Oh, and your copyright notice needs updating to 2010.
No, my comment system uses Textile, so a quote is “bq.” followed by the text of the quote.
Anyway, why not just post one-liners in a blog? I do that all the time.
“Anyway, why not just post one-liners in a blog?”
Of course you can do that. Just like you can have a blog based on manually edited static html instead of using a blogging system.
In general terms (“publicly posting stuff”), Twitter doesn’t offer anything new. What it does is taking a specific case of those general terms (“publicly posting quick, short, easily repliable stuff”) and making it efficient.

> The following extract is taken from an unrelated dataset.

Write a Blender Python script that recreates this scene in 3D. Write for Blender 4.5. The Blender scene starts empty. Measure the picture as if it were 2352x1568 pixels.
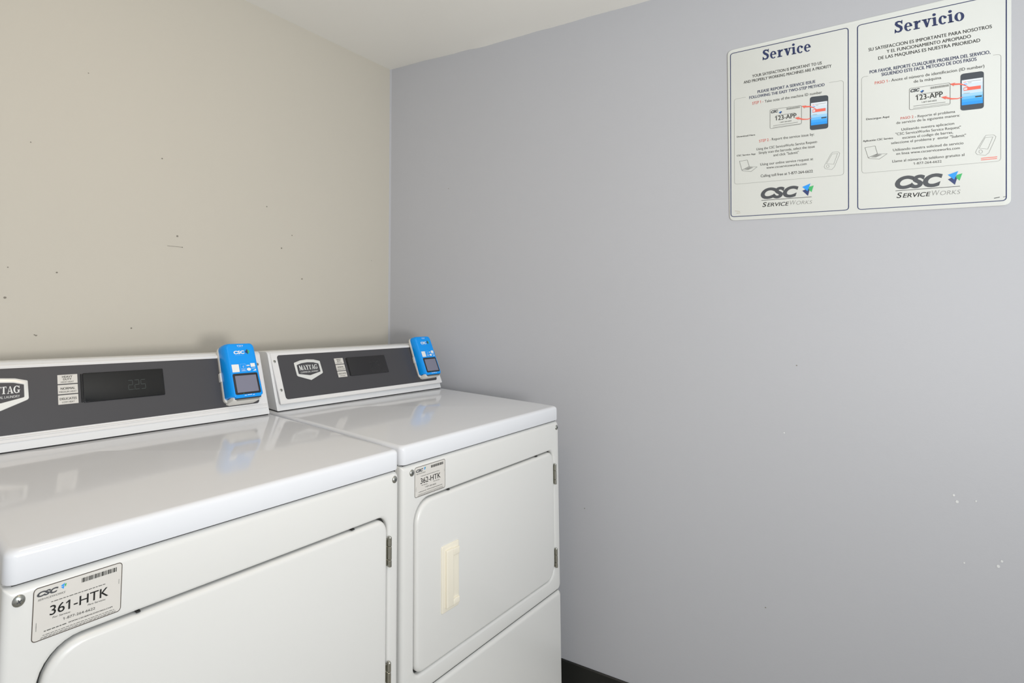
import bpy, bmesh, math
from mathutils import Vector, Matrix

# ------------------------------------------------------------------ camera, world, lights, exposure
SC = bpy.context.scene
COL = SC.collection
W_, H_ = 2352, 1568
CAM = dict(f=1245.576, cx=861.255, cy=605.562, yaw=0.819718, pitch=0.069717, roll=0.008652,
           loc=(-1.631439, -1.444491, 1.219463))

def make_camera():
    cd = bpy.data.cameras.new('camera')
    ob = bpy.data.objects.new('camera', cd)
    COL.objects.link(ob)
    y, p, r = CAM['yaw'], CAM['pitch'], CAM['roll']
    fw = Vector((math.sin(y) * math.cos(p), math.cos(y) * math.cos(p), math.sin(p)))
    rt = Vector((math.cos(y), -math.sin(y), 0))
    up = rt.cross(fw)
    rt2 = math.cos(r) * rt + math.sin(r) * up
    up2 = -math.sin(r) * rt + math.cos(r) * up
    m = Matrix((rt2, up2, -fw)).transposed().to_4x4()
    m.translation = Vector(CAM['loc'])
    ob.matrix_world = m
    cd.sensor_fit = 'HORIZONTAL'
    cd.sensor_width = 36.0
    cd.lens = CAM['f'] / W_ * 36.0
    cd.shift_x = (W_ / 2 - CAM['cx']) / W_
    cd.shift_y = (CAM['cy'] - H_ / 2) / W_
    cd.clip_start = 0.02
    SC.camera = ob
make_camera()

SC.view_settings.view_transform = 'Standard'
SC.view_settings.look = 'None'
SC.view_settings.gamma = 1.0
SC.view_settings.use_curve_mapping = False
SC.view_settings.exposure = 0.0

def lin(h):
    h = h.lstrip('#')
    out = []
    for i in (0, 2, 4):
        c = int(h[i:i + 2], 16) / 255
        out.append(c / 12.92 if c <= 0.04045 else ((c + 0.055) / 1.055) ** 2.4)
    return tuple(out)

world = bpy.data.worlds.new('world')
SC.world = world
world.use_nodes = True
bg = world.node_tree.nodes['Background']
bg.inputs[0].default_value = (0.97, 0.98, 1.0, 1)
bg.inputs[1].default_value = 0.52

def area(name, loc, target, size, power, color, size_y=None, spread=180):
    ld = bpy.data.lights.new(name, 'AREA')
    ld.energy = power
    ld.color = color
    ld.shape = 'RECTANGLE'
    ld.size = size
    ld.size_y = size_y or size
    ld.spread = math.radians(spread)
    ob = bpy.data.objects.new(name, ld)
    COL.objects.link(ob)
    ob.location = loc
    d = Vector(target) - Vector(loc)
    ob.rotation_euler = d.to_track_quat('-Z', 'Y').to_euler()
    return ob

# daylight from the open side of the laundry room, behind the photographer
area('daylight', (-1.9, -3.3, 1.9), (0.2, -1.0, 1.85), 1.6, 23, (0.70, 0.84, 1.0), 0.9)
# added uplight behind the camera to brighten the ceiling, no known fixture
area('ceiling_fill', (-1.35, -2.35, 1.0), (-0.8, -1.35, 2.17), 0.5, 21, (1.0, 0.985, 0.955))
# warm ceiling lamp above the aisle
area('ceiling_lamp', (-1.25, -0.95, 2.14), (-1.25, -0.75, 0.9), 0.14, 1.6, (1.0, 0.70, 0.42))

# ------------------------------------------------------------------ materials
def mat(name, color, rough=0.5, metal=0.0, spec=0.5, coat=0.0, bump=None, wave=None, mottle=None):
    m = bpy.data.materials.new(name)
    m.use_nodes = True
    nt = m.node_tree
    b = nt.nodes['Principled BSDF']
    c = lin(color) if isinstance(color, str) else color
    b.inputs['Base Color'].default_value = (*c, 1)
    b.inputs['Roughness'].default_value = rough
    b.inputs['Metallic'].default_value = metal
    b.inputs['Specular IOR Level'].default_value = spec
    b.inputs['Coat Weight'].default_value = coat
    b.inputs['Coat Roughness'].default_value = 0.05
    tc = nt.nodes.new('ShaderNodeTexCoord')
    last = None
    for par in (bump, wave):
        if not par:
            continue
        scale, dist, strength = par
        n = nt.nodes.new('ShaderNodeTexNoise')
        n.inputs['Scale'].default_value = scale
        n.inputs['Detail'].default_value = 3
        nt.links.new(tc.outputs['Object'], n.inputs['Vector'])
        bp = nt.nodes.new('ShaderNodeBump')
        bp.inputs['Strength'].default_value = strength
        bp.inputs['Distance'].default_value = dist
        nt.links.new(n.outputs['Fac'], bp.inputs['Height'])
        if last:
            nt.links.new(last.outputs['Normal'], bp.inputs['Normal'])
        last = bp
    if last:
        nt.links.new(last.outputs['Normal'], b.inputs['Normal'])
    if mottle:
        scale, amt = mottle
        n = nt.nodes.new('ShaderNodeTexNoise')
        n.inputs['Scale'].default_value = scale
        n.inputs['Detail'].default_value = 2
        nt.links.new(tc.outputs['Object'], n.inputs['Vector'])
        mx = nt.nodes.new('ShaderNodeMix')
        mx.data_type = 'RGBA'
        mx.inputs['A'].default_value = (*[x * (1 - amt) for x in c], 1)
        mx.inputs['B'].default_value = (*[min(1, x * (1 + amt)) for x in c], 1)
        nt.links.new(n.outputs['Fac'], mx.inputs['Factor'])
        nt.links.new(mx.outputs['Result'], b.inputs['Base Color'])
    return m

M = {}
M['wall_beige'] = mat('beige_wall_paint', '#c9c3b6', 0.55, spec=0.3, bump=(170, 0.0012, 0.12), mottle=(3, 0.012))
M['wall_grey'] = mat('grey_wall_paint', '#bababd', 0.5, spec=0.3, bump=(170, 0.0012, 0.14), mottle=(3, 0.012))
M['ceiling'] = mat('ceiling_paint', '#f0eee8', 0.8, spec=0.2, bump=(120, 0.001, 0.1))
M['floor'] = mat('grey_vinyl_floor', '#a9a398', 0.4, mottle=(14, 0.15))
M['baseboard'] = mat('black_vinyl', '#1d1e1c', 0.35)
M['lid'] = mat('white_lid_enamel', '#e7e8eb', 0.10, spec=0.34, wave=(2.2, 0.012, 0.06))
M['body'] = mat('white_body_enamel', '#e1e0dc', 0.28, spec=0.5)
M['console'] = mat('white_console_paint', '#e8e8e8', 0.3)
M['plate'] = mat('white_faceplate_paint', '#e6e4e2', 0.3)
M['panel'] = mat('charcoal_panel', '#474649', 0.36, spec=0.4)
M['black_gloss'] = mat('black_display_glass', '#121315', 0.10, spec=0.4)
M['sheen_gloss'] = mat('display_glass_sheen', '#262527', 0.14, spec=0.5)  # same black glass, its reflection painted in as a lighter colour
M['digits'] = mat('dim_display_digits', '#3b4341', 0.3)
M['digits_faint'] = mat('fainter_display_digits', '#2c3130', 0.3)
M['chrome'] = mat('brushed_chrome', '#bab9b0', 0.25, metal=1.0)
M['badge'] = mat('silver_badge', '#e4e4e0', 0.25, metal=0.15)
M['white_ink'] = mat('white_print', '#efefec', 0.5)
M['steel'] = mat('zinc_screw', '#a7a8a2', 0.3, metal=0.9)
M['dark'] = mat('dark_recess', '#2a2a28', 0.6)
M['cream'] = mat('cream_plastic', '#efe8d6', 0.4)
M['blue'] = mat('blue_plastic', '#009af6', 0.22, spec=0.4)
M['reader_white'] = mat('white_plastic', '#e3e0d8', 0.35)
M['reader_black'] = mat('black_plastic', '#26262a', 0.3)
M['screen'] = mat('grey_screen', '#7f7f90', 0.15)
M['sticker'] = mat('white_sticker', '#d8d4cd', 0.4)
M['sticker_edge'] = mat('brown_edge_line', '#4a3f33', 0.6)
M['board'] = mat('cream_sign_plastic', '#dedfd9', 0.5, spec=0.25)
M['navy'] = mat('navy_print', '#24305c', 0.45)
M['ink'] = mat('dark_print', '#33332f', 0.5)
M['ink2'] = mat('black_print', '#262624', 0.5)
M['grey'] = mat('grey_print', '#5a5a55', 0.5)
M['lgrey'] = mat('light_grey_print', '#8d8d88', 0.5)
M['char'] = mat('charcoal_print', '#47494c', 0.45)
M['red'] = mat('red_print', '#ee6a56', 0.5)
M['tan'] = mat('tan_smudge', '#b9ac92', 0.6)
M['emb_blue'] = mat('bright_blue_print', '#1496ee', 0.45)
M['emb_navy'] = mat('deep_blue_print', '#27366b', 0.45)
M['emb_green'] = mat('green_print', '#3cb464', 0.45)
M['phone'] = mat('phone_picture_slate', '#3e444b', 0.45)
for i, c in enumerate(['#e4e9ee', '#d6e2ea', '#c4dcea', '#c9dfec', '#9fd0f0', '#6bbcf4', '#38a6f4', '#1f98ee']):
    M['scr%d' % i] = mat('phone_screen_tint', c, 0.45)
M['speck'] = mat('wall_scuff_dark', '#857f73', 0.7)
M['chip'] = mat('wall_chip_pale', '#dcdcda', 0.7)

# ------------------------------------------------------------------ mesh helpers
class MB:
    """collects shapes, then links them as one mesh object"""
    def __init__(self):
        self.v = []; self.f = []; self.mi = []; self.mats = []
    def slot(self, m):
        if m not in self.mats:
            self.mats.append(m)
        return self.mats.index(m)
    def add(self, verts, faces, m):
        o = len(self.v); s = self.slot(m)
        self.v += [tuple(x) for x in verts]
        for f in faces:
            self.f.append([i + o for i in f]); self.mi.append(s)
    def loft(self, fr, rings, m, cap0=False, cap1=True):
        """rings: list of (outline2d, depth); fr maps (u, v, d) to a point"""
        n = len(rings[0][0])
        vs = [fr(q[0], q[1], d) for o, d in rings for q in o]
        fs = []
        for k in range(len(rings) - 1):
            a, b = k * n, (k + 1) * n
            for i in range(n):
                j = (i + 1) % n
                fs.append((a + i, a + j, b + j, b + i))
        if cap0: fs.append(tuple(range(n))[::-1])
        if cap1: fs.append(tuple(range((len(rings) - 1) * n, len(rings) * n)))
        self.add(vs, fs, m)
    def slab(self, fr, outline, d0, d1, m, r=0.0, steps=3, shrink=None):
        """solid plate with a rounded front edge"""
        rings = [(outline, d0)]
        if r:
            for k in range(steps + 1):
                a = math.pi / 2 * k / steps
                rings.append((inset(outline, r * (1 - math.cos(a))), d1 - r + r * math.sin(a)))
        else:
            rings.append((outline, d1))
        self.loft(fr, rings, m, True, True)
    def poly(self, fr, pts, d, m):
        self.add([fr(q[0], q[1], d) for q in pts], [tuple(range(len(pts)))], m)
    def line(self, fr, pts, wd, d, m, closed=False):
        n = len(pts)
        vs = []; fs = []
        for i in range(n):
            p = Vector(pts[i])
            if closed:
                a, b = Vector(pts[i - 1]), Vector(pts[(i + 1) % n])
            else:
                a, b = Vector(pts[max(0, i - 1)]), Vector(pts[min(n - 1, i + 1)])
            t1 = (p - a).normalized() if (p - a).length > 1e-9 else (b - p).normalized()
            t2 = (b - p).normalized() if (b - p).length > 1e-9 else t1
            t = (t1 + t2)
            t = t.normalized() if t.length > 1e-6 else t1
            nn = Vector((-t.y, t.x))
            k = 1 / max(0.5, abs(nn.dot(Vector((-t1.y, t1.x)))))
            w = wd[i] if isinstance(wd, (list, tuple)) else wd
            for s in (-1, 1):
                q = p + nn * (s * w / 2 * k)
                vs.append(fr(q.x, q.y, d))
        for i in range(n if closed else n - 1):
            j = (i + 1) % n
            fs.append((2 * i, 2 * j, 2 * j + 1, 2 * i + 1))
        self.add(vs, fs, m)
    def build(self, name, parent=None, smooth=True, angle=35):
        me = bpy.data.meshes.new(name)
        me.from_pydata(self.v, [], self.f)
        for m in self.mats:
            me.materials.append(M[m])
        for p, i in zip(me.polygons, self.mi):
            p.material_index = i
        bm = bmesh.new(); bm.from_mesh(me)
        bmesh.ops.remove_doubles(bm, verts=bm.verts, dist=1e-6)
        bmesh.ops.recalc_face_normals(bm, faces=bm.faces)
        bm.to_mesh(me); bm.free()
        if smooth:
            for p in me.polygons: p.use_smooth = True
            me.set_sharp_from_angle(angle=math.radians(angle))
        ob = bpy.data.objects.new(name, me)
        COL.objects.link(ob)
        if parent is not None: ob.parent = parent
        return ob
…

Does that automatically make it useful? Of course not. It depends on who you follow and who follows you, and one of Twitter’s virtues is offering tools and APIs for fine-tuning both things.
I don’t follow or let follow me anyone whose tweets I don’t consider interesting. As a result, my signal-to-noise ratio is very low.
I have IRC for that.
Which carries the following disadvantages:
* Narrow scope, i.e. only people in a specific IRC channel will see it, unless you cross-post to several, which is an annoyance * Ephemeral, i.e. unless the perfect person to see your message happened to be online and in the right channel when you typed (or has an IRC proxy), your message is gone * Disjointed, i.e. not only do you need to connect to all the right channels – you need to connect to all the right channels on all the right servers * Stateless, i.e. you can’t easily search for things relevant to you after they’ve been said, as you needed to know in advance where to be in order to log it
I use IRC daily, for focused stuff better suited to a “closed door” medium. Twitter is for general stuff I don’t see as needing to live in any one specific IRC channel.
To me, they are advantages.
Thing is, I really don’t see the point of relaying short messages non-stop to the general public, and having them stay forever.